The EU is determined to build genuine “passenger-centred, attractive and affordable rail services”, he said, with faster lines and smoother cross-border rail travel considered crucial to the bloc’s competitiveness and climate goals.
“Ultimately, people will choose the train not just because it is more sustainable but because it is the more comfortable, faster and more affordable option for long-distance travel in Europe,” Tzitzikostas said. “That is our direction of travel.”
Long-distance rail travel in Europe has long suffered from poor coordination and connectivity, with different line gauges, rolling stock specifications, operating technologies and signalling systems hampering cross-border links.
A survey published last month suggested that three in four EU citizens would prefer to take a high-speed train instead of a plane if connections between capitals and major urban areas were fast and reliable. But according to a 2021 report by the commission, rail accounted for less than 10% of cross-border EU travel.
With a 90% fall in transport emissions part of the blueprint for the bloc’s pledge of climate neutrality by 2050, getting more people on to trains is vital: Amsterdam to London by train, for example, saves 93% of carbon dioxide over the same journey by plane.
But cash-strapped national operators tend to prioritise domestic services. New infrastructure – and trains capable of operating across borders – are expensive. While new routes have opened and others are on the way, for most Europeans, the plane is faster on most journeys.
The commission has previously set a goal of doubling high-speed rail traffic from 2015 levels by 2030, and trebling it by 2050, via a proposed 49,400km, €546bn (£476bn) high-speed rail network connecting all EU capitals and major cities at speeds of 250km/h (155mph) or more.
Tzitzikostas said his new plan would help achieve that goal, which was attainable if “we address systemic bottlenecks”. The issue was not just more EU money, he said, although rail would be a major beneficiary of a 100% boost to the transport infrastructure budget.
“We need a coordinated financing approach, combining the best use of EU funding, national support and private investment,” he said. But new high-speed lines – and improved existing ones – would not be enough on their own.
“It’s also about ensuring that infrastructure is used effectively,” Tzitzikostas said. “Making sure new operators can access the market, that new standardised rolling stock is available, and that the network is managed as a single system, with similar operating rules and conditions.”
Connectivity is not the only issue. As well as being faster, air travel is often cheaper – and easier to book. A 2023 Greenpeace report which assessed 112 European routes found that trains were, on average, twice as expensive as planes.

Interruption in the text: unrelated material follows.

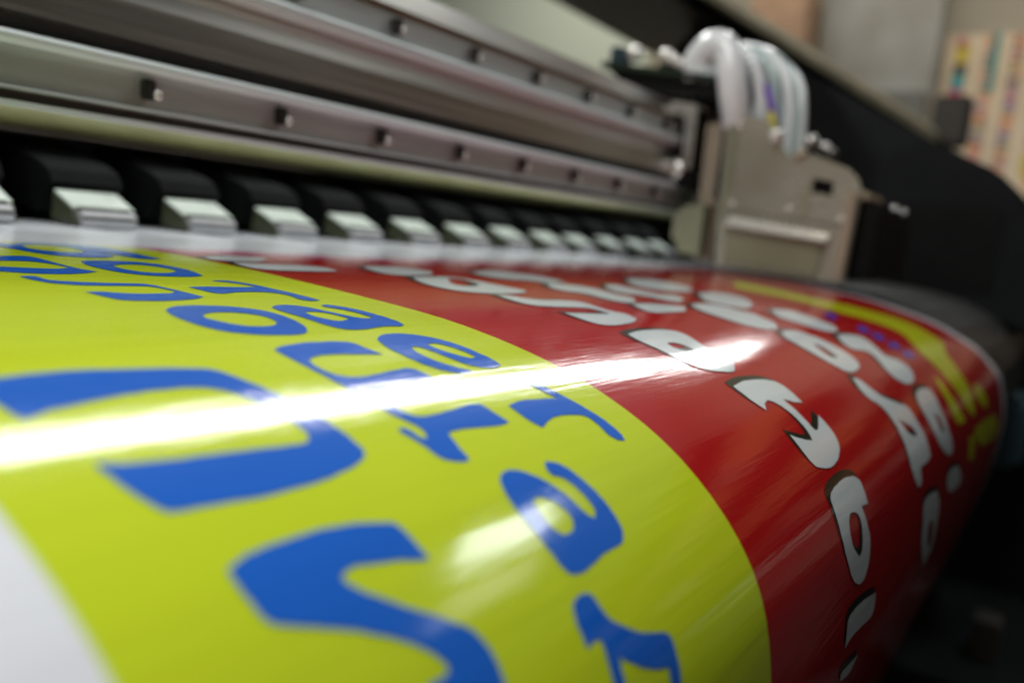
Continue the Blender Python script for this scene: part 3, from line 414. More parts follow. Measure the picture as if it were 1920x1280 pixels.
[[[5.2,15.62],[5.23,15.6],[5.26,15.58],[5.29,15.57],[5.32,15.57],[5.35,15.56],[5.38,15.56],[5.42,15.57],[5.45,15.58],[5.48,15.59],[5.51,15.61],[5.54,15.63],[5.57,15.66],[5.6,15.69],[5.63,15.72],[5.65,15.76],[5.68,15.8],[5.7,15.84],[5.72,15.88],[5.74,15.92],[5.75,15.96],[5.76,16.0],[5.77,16.04],[5.78,16.08],[5.79,16.11],[5.8,16.13],[5.81,16.16],[5.83,16.18],[5.86,16.21],[5.9,16.18],[5.93,16.17],[5.94,16.15],[5.95,16.13],[5.96,16.1],[5.96,16.07],[5.96,16.03],[5.96,16.0],[5.95,15.95],[5.95,15.91],[5.94,15.88],[5.93,15.85],[5.91,15.82],[5.9,15.79],[5.88,15.78],[5.86,15.76],[5.83,15.75],[5.81,15.74],[5.8,15.72],[5.8,15.7],[5.8,15.68],[5.81,15.66],[5.82,15.64],[5.84,15.62],[5.88,15.59],[5.94,15.61],[5.97,15.62],[6.0,15.64],[6.02,15.66],[6.04,15.69],[6.06,15.72],[6.08,15.77],[6.09,15.81],[6.11,15.86],[6.12,15.91],[6.13,15.96],[6.14,16.0],[6.14,16.05],[6.15,16.09],[6.15,16.13],[6.15,16.18],[6.14,16.22],[6.14,16.26],[6.13,16.3],[6.12,16.34],[6.11,16.37],[6.09,16.4],[6.07,16.42],[6.04,16.44],[6.02,16.46],[5.99,16.47],[5.96,16.48],[5.93,16.48],[5.89,16.48],[5.86,16.48],[5.82,16.48],[5.79,16.48],[5.75,16.48],[5.71,16.48],[5.66,16.48],[5.6,16.49],[5.54,16.5],[5.49,16.51],[5.44,16.51],[5.39,16.52],[5.35,16.52],[5.31,16.53],[5.27,16.52],[5.24,16.52],[5.21,16.51],[5.19,16.51],[5.17,16.5],[5.15,16.49],[5.14,16.47],[5.13,16.45],[5.12,16.43],[5.11,16.39],[5.11,16.35],[5.11,16.3],[5.1,16.26],[5.1,16.21],[5.1,16.16],[5.1,16.11],[5.09,16.06],[5.09,16.01],[5.09,15.96],[5.09,15.91],[5.1,15.86],[5.11,15.81],[5.12,15.77],[5.14,15.72],[5.16,15.68],[5.18,15.65]],[[5.33,15.88],[5.4,15.87],[5.43,15.87],[5.46,15.88],[5.48,15.89],[5.5,15.91],[5.53,15.93],[5.55,15.96],[5.57,15.98],[5.58,16.02],[5.6,16.05],[5.6,16.07],[5.61,16.1],[5.6,16.13],[5.59,16.15],[5.58,16.17],[5.55,16.19],[5.53,16.21],[5.5,16.22],[5.47,16.23],[5.44,16.23],[5.41,16.23],[5.39,16.23],[5.36,16.22],[5.35,16.21],[5.33,16.19],[5.32,16.17],[5.3,16.15],[5.3,16.12],[5.29,16.09],[5.29,16.05],[5.29,16.02],[5.3,15.97]]],
[[[4.96,16.72],[4.97,16.7],[4.99,16.69],[5.0,16.67],[5.02,16.67],[5.04,16.66],[5.07,16.66],[5.1,16.65],[5.13,16.65],[5.16,16.66],[5.19,16.66],[5.21,16.67],[5.23,16.68],[5.24,16.69],[5.25,16.72],[5.25,16.74],[5.26,16.78],[5.26,16.81],[5.27,16.83],[5.28,16.86],[5.29,16.88],[5.31,16.91],[5.34,16.94],[5.37,16.96],[5.41,16.99],[5.45,17.02],[5.5,17.05],[5.55,17.08],[5.61,17.11],[5.67,17.13],[5.73,17.15],[5.79,17.17],[5.86,17.19],[5.91,17.21],[5.95,17.24],[5.96,17.27],[5.97,17.3],[5.97,17.33],[5.97,17.36],[5.96,17.4],[5.96,17.43],[5.95,17.47],[5.94,17.51],[5.93,17.55],[5.92,17.58],[5.91,17.62],[5.91,17.65],[5.9,17.67],[5.89,17.71],[5.73,17.65],[5.74,17.59],[5.75,17.56],[5.76,17.53],[5.77,17.49],[5.79,17.43],[5.68,17.4],[5.61,17.38],[5.57,17.36],[5.52,17.34],[5.48,17.32],[5.43,17.3],[5.4,17.28],[5.36,17.25],[5.33,17.23],[5.3,17.21],[5.28,17.2],[5.25,17.18],[5.22,17.14],[5.19,17.19],[5.17,17.22],[5.17,17.25],[5.16,17.28],[5.16,17.31],[5.16,17.33],[5.16,17.36],[5.15,17.38],[5.14,17.41],[5.0,17.35],[5.02,17.29],[5.03,17.24],[5.04,17.2],[5.05,17.16],[5.06,17.11],[5.07,17.07],[5.08,17.04],[5.08,17.01],[5.08,16.97],[5.03,16.96],[5.0,16.96],[4.98,16.96],[4.95,16.97],[4.91,16.98],[4.91,16.93],[4.91,16.9],[4.92,16.87],[4.92,16.84],[4.92,16.81],[4.93,16.78],[4.94,16.76],[4.95,16.74]]]]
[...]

T&E, a transport and clean energy advocacy group, says air travel is artificially cheap mainly because all parts of the sector – from airports through plane manufacturers through to airlines – are subsidised by local, regional, national and EU authorities, while airlines are exempt from paying tax on their fuel and VAT on their tickets.
Cross-border train passengers dream of the seamless through tickets available to flyers. European train operators share little ticket information with each other or with booking platforms, forcing passengers to buy multiple separate tickets.
While EU plans for a single booking system met with resistance, Tzitzikostas said the EU was now working to make ticket-buying easier by ensuring all operators and vendors could access ticket sales platform and improving passenger rights.
Without smoother rail connections, lower prices and one-stop ticketing, air travel still has the edge. But if rail can deliver a “comfortable, affordable, easy-to book service”, passengers will respond, Tzitzikostas insisted. “More are choosing high-speed rail already – not just because it’s more sustainable, but because it’s better.”
At present, though, national priorities “do not always align with European ambitions”, due in part to domestic pressure on resources, he said. Interoperability was also a real challenge: “Trains still face too many ‘borders’ within Europe. All this will close collaboration, and funding.”
The substantial investment needed to complete a European high-speed network by 2040, the commission’s target, would necessarily involve “innovative funding and financing mechanisms”, he said: “After all, return on investment here is entirely predictable.”
Referring to the airline sector, Tzitzikostas said the commission’s goal was to “build a fairer and more sustainable level playing field – allowing people to make climate-friendly choices, but also keeping mobility accessible and affordable for all”.
Next year’s launch of a direct 11-hour Prague-Berlin-Copenhagen service, however, showed just how strong the demand for high-speed rail travel now was, he said – and would only increase as assorted lines under construction would almost halve the journey time.
“I am naturally an optimist, and I’m also a train guy,” he said. “I’m already picturing the day when someone can have lunch in Vesterbro in Copenhagen, step on a train, and arrive for dinner in Wenceslas Square, next door to Prague central station.”